Specifically the Mahayana branch, otherwise known as The Great Vehicle.
It seems to shake hands with another favorite philosophy of mine, anarchism.
I’m not didactic about my interest in any philosophical vehicle,
preferring to embrace the spirit of each.
Dogma gets me down.
Once a decade I do a self portrait. And in 2004, I was reading a lot of Buddhist texts.
And I was driving that little orange Bug all over Hell’s Half Acre. Add a little anarchism
and The People’s Car becomes a symbol for something else all together.
Like social and economic class. And how those deemed in lower castes are never
allowed comfort and safety,
giving away their labor and lives for wages over actual value.
Affordable means inexpensive which equates to cheap.
And cheap means cutting corners.
Did you want seatbelts with that?
It seems to me that, historically, those who have been given so little materially and socially,
tend to have a deeper connection
to real things spiritual and philosophical.
And so The Great Vocho was created. A vibrant graphic work filled with pun and metaphor.
Beep Beep!
——————
During Christmas 2003 I drove into Pasadena to shop at the
Trader Joe’s on Lake Street.
It was a larger store with more products and better parking.
Trader Joe’s parking lots are notorious for being a clusterfuck.
I chugged up to the top of the structure looking for a close enough space to park.
There were none. Which was fine. But as I started to move toward the overflow lot,
I noticed two huge luxury class SUVs parked in the compact parking spaces.
They had parked on either side of the 5 spaces, taking up 2 each.
My first thought was, “That’s not very Christmas of them.”
My second thought, was “Fuck it, and fuck them, I can fit in that space.”
So, I pulled in.
There was just enough room on my driver’s side to get out.

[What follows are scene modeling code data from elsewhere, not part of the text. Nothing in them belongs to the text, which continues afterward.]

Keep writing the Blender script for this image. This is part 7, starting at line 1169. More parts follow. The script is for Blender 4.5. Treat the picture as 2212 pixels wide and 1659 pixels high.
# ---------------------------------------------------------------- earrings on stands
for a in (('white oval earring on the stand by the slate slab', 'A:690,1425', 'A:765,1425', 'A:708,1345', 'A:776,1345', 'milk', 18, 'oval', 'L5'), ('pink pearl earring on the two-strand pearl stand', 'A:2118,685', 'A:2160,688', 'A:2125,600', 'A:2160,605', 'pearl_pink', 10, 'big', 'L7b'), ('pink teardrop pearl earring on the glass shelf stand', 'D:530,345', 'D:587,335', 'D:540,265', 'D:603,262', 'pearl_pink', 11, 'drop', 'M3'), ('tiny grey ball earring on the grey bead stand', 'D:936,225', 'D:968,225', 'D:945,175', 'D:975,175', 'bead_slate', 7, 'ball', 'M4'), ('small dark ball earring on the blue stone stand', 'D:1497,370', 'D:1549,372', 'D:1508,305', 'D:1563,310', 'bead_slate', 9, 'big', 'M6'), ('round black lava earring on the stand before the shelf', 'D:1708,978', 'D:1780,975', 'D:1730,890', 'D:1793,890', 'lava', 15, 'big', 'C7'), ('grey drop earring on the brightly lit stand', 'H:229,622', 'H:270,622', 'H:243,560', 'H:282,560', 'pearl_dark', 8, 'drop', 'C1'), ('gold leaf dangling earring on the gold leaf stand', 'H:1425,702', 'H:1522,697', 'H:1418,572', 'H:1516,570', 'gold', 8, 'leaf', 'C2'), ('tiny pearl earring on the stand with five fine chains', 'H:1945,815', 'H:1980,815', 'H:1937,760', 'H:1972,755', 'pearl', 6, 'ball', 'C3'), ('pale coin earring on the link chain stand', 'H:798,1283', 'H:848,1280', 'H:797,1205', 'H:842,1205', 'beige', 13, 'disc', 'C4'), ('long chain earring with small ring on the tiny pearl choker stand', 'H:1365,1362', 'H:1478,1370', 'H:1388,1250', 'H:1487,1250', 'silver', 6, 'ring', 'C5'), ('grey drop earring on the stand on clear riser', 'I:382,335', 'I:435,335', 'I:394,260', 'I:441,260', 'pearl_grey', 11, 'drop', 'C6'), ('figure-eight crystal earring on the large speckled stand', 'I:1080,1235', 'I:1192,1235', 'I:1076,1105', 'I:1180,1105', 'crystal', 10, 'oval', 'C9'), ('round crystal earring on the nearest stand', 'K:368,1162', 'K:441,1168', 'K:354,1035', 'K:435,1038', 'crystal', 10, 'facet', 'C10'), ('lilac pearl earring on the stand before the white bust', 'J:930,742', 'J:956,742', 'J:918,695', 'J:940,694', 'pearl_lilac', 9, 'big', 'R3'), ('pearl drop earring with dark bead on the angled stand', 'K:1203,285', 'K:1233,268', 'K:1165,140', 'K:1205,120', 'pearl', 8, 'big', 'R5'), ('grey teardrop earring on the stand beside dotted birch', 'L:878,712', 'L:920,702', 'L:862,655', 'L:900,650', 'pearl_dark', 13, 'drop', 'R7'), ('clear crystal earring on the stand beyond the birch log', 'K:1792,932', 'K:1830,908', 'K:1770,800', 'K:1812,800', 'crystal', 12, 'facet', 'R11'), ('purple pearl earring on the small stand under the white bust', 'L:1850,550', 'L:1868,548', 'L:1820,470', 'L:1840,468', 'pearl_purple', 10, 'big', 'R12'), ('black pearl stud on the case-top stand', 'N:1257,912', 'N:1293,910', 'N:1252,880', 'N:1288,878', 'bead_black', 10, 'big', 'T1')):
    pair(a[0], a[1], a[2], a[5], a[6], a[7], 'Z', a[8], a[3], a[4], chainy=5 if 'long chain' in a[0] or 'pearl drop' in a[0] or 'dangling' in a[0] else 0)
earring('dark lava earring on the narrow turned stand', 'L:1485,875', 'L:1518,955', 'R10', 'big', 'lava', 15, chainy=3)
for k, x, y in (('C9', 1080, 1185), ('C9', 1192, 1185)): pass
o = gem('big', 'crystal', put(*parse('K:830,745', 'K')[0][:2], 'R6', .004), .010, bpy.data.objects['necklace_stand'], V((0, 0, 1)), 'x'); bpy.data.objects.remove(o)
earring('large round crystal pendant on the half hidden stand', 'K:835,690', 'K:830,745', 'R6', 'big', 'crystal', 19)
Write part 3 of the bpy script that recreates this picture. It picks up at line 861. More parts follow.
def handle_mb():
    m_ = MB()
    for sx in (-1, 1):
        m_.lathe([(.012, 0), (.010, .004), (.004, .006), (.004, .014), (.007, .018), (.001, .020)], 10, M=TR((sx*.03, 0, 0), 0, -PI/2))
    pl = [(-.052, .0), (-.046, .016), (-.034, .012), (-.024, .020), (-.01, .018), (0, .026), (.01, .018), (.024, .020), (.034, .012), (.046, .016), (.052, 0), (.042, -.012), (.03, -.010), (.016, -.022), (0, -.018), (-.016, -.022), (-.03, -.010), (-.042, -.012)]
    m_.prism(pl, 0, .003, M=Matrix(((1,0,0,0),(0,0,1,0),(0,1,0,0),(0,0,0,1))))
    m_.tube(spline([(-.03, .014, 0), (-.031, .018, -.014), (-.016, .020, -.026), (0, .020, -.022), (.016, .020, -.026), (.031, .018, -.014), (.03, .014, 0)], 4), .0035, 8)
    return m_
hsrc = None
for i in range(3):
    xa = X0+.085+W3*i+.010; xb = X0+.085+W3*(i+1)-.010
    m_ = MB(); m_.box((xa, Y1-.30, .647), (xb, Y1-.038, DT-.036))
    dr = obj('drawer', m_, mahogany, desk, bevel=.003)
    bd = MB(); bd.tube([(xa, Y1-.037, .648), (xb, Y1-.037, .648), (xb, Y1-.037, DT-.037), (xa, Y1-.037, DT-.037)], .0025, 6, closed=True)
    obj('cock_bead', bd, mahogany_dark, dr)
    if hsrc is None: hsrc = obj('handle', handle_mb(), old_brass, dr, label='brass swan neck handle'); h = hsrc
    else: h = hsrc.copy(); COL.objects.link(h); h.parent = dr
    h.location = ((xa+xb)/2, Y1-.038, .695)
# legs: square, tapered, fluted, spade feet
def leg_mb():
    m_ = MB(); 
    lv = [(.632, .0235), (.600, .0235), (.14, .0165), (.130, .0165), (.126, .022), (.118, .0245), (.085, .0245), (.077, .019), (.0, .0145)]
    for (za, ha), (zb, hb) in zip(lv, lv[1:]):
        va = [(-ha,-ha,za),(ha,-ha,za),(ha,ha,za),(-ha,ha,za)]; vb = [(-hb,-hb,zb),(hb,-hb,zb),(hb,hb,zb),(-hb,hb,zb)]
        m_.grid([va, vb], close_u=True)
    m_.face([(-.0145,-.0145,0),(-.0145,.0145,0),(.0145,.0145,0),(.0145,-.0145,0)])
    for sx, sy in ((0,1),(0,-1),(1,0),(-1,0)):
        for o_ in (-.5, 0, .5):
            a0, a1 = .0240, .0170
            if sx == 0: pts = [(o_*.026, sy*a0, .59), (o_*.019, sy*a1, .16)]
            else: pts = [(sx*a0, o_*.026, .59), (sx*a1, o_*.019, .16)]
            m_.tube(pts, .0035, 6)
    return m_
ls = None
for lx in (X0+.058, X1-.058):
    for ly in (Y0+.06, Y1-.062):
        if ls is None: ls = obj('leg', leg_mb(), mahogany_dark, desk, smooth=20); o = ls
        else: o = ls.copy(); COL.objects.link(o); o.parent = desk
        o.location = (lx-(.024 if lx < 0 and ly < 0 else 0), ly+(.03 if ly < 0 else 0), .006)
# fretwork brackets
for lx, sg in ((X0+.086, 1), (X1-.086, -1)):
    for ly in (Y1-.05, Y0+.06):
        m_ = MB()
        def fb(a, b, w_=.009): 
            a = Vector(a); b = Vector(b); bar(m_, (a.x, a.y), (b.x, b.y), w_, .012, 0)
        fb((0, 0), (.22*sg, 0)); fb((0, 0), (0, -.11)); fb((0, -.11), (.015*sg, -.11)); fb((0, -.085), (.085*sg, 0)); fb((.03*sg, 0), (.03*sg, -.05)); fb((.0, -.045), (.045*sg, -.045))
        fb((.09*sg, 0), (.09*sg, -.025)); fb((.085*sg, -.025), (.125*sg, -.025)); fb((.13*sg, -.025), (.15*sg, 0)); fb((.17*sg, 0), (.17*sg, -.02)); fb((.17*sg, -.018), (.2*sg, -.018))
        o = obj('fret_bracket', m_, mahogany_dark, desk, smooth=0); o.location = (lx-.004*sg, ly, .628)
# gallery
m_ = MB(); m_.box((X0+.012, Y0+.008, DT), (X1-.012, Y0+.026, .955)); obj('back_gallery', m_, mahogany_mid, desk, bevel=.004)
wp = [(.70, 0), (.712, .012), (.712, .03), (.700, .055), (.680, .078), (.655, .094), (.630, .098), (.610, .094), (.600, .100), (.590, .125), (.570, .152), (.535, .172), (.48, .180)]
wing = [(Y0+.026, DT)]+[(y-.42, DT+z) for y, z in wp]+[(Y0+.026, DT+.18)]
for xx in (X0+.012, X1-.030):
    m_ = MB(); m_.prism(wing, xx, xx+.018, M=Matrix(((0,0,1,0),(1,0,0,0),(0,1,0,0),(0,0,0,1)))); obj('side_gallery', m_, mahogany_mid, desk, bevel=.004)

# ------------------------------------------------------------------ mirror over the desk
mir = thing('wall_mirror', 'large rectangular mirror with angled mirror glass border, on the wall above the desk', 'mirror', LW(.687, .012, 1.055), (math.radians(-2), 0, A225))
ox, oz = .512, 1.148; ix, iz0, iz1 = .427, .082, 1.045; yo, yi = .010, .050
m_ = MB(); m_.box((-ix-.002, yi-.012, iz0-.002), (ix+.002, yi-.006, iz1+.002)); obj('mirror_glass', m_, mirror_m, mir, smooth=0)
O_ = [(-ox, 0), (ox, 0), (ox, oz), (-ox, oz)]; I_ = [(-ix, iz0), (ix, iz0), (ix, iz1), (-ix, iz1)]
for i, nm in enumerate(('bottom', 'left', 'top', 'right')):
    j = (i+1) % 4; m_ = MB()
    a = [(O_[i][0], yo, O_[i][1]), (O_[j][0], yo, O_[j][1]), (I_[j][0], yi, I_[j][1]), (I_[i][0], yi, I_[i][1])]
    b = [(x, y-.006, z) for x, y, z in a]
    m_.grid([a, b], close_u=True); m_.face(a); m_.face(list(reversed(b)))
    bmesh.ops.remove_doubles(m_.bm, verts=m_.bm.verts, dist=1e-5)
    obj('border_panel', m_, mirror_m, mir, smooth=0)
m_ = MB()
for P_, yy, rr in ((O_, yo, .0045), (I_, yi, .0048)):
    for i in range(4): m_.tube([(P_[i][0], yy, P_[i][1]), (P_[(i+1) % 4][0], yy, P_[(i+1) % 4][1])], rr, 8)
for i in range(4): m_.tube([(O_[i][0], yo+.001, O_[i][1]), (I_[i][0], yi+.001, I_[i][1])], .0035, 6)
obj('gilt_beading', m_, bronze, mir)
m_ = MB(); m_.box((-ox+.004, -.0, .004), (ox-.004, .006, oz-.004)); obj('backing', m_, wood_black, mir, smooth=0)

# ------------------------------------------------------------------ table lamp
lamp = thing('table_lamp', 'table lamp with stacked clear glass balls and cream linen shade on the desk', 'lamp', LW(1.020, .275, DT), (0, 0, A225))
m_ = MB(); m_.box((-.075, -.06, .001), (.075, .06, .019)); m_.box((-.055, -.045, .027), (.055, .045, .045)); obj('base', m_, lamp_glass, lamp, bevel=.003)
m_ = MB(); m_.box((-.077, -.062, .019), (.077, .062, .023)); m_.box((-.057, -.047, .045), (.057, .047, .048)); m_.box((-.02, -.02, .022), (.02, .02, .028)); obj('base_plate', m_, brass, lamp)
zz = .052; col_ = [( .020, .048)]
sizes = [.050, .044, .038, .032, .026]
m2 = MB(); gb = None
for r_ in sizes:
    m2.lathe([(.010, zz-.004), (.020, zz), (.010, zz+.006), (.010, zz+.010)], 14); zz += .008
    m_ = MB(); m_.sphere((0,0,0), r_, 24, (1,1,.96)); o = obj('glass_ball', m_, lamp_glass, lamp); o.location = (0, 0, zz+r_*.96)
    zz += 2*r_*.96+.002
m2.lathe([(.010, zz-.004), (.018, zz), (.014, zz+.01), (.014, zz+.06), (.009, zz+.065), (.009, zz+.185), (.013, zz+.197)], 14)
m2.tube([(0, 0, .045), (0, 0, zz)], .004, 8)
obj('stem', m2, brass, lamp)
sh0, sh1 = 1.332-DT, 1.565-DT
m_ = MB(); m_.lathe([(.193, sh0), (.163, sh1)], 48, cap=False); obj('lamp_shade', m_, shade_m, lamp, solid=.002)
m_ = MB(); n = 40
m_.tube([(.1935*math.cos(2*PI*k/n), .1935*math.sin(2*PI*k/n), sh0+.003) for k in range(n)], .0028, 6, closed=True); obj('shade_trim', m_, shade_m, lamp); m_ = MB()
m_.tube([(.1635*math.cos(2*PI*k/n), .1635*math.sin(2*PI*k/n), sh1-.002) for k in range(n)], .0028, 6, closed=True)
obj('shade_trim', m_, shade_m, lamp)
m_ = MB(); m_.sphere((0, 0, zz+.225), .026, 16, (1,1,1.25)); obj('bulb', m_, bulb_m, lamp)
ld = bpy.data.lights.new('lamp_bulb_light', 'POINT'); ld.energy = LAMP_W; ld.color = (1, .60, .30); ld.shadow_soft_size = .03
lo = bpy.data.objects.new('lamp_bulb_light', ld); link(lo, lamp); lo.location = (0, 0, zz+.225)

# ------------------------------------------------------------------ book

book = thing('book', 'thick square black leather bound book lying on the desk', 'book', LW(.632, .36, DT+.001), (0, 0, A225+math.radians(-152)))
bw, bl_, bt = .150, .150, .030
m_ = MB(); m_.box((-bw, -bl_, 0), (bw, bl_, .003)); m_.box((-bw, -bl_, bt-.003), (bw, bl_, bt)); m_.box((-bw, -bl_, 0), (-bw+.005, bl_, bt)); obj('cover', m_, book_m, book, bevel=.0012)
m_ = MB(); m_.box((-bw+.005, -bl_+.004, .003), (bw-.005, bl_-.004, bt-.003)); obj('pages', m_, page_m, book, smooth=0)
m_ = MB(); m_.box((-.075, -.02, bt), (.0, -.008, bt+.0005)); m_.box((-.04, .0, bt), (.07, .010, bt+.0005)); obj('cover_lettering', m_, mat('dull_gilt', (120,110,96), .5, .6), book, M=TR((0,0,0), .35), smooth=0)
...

But not much room for the driver of the SUV to my right.
Not my problem.
I hopped out and started to head toward the store entrance.
I heard, “Thanks. I can’t get out,” only to realize
that there was a driver in that SUV.
“Hang on,” I said walking to the back of the vehicles
and pointing the clearly painted lettering, “Compact.”
Pointing to my car, I then said, “Compact.”
Pointing to hers, I stated, “Not compact.”
She then told me I could have parked somewhere else.
“Funny, I could say the same thing to you,” pointing to the overflow lot, with plenty of parking.
Walking off, I said, “Merry Christmas!”
Finished with shopping, I pushed my cart back to the Bug.
Looking up, I could see the impending rain.
I piled the bags into my back seat and got in.
As I put the key into the ignition, I noticed that Mrs. Entitlement
had dumped a whole extra grande coffee thing all over the hood of my car.
I laughed my ass off. She was out 8 dollars and it was about to rain.